Introductory.

JurisdictionUnited States

Section 20. Introductory.—An appellate brief is a written argument in support of or in opposition to the order, decree, or judgment below. This part of the book explains how to write a good appellate brief. The subject may seem at first blush to be as dull as last night's dishwater, but it is a very important one indeed. When the appellate court, as frequently happens, reads briefs in advance of argument, your brief is the first step in persuasion. When a court reads briefs only after oral argument, then, if it is persuaded to decide the case your way after hearing the oral presentations, your brief becomes the peg on which it can hang its collective judicial hat. And in a close case, where the issue is uncertain and where the legal materials must be studied at considerable length, the brief becomes the factor on which the entire case will be won or lost.

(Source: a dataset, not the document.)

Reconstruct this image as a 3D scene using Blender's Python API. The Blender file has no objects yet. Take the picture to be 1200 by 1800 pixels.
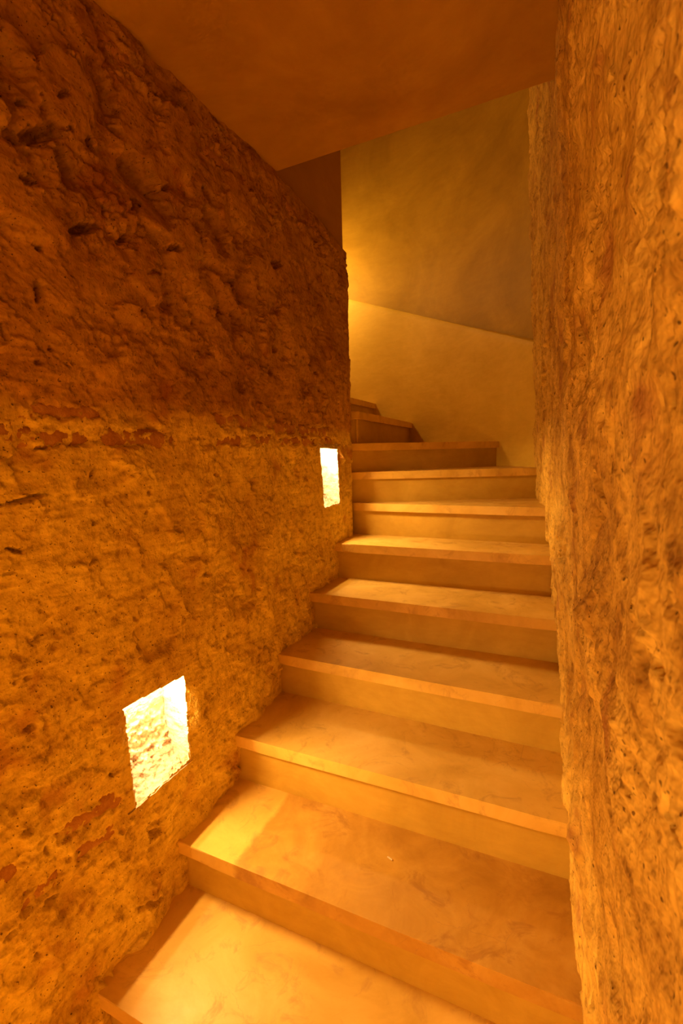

This chapter covers the essentials of effective brief-writing, the next one considers helpful techniques in writing and research, and the third discusses the finer points and details of the process. It is a process that entails, in my judgment at least, a quest for perfection—a quest pursued under the pressure of deadlines and the demands of other cases, a quest perhaps foredoomed to failure by the eternal fallibility of man.

The name of the practitioner, so the scholars say, is writ in water. Certain it is that he has but few tangible mementos of his labors—his name in the reports (misspelled, likely as not) and some bound volumes of briefs on his shelves, gathering dust. (After all, briefs and the opinions they assisted in shaping and influencing represent the preservation of his professional skill.) For my part, I should like some day to write the dream brief, one wholly free from misprints and from awkward expressions, which, on rereading five years later, I would not want to change by so much as a comma (except possibly to add citations to cases subsequently decided that confirm the contentions made). To the extent that time and other...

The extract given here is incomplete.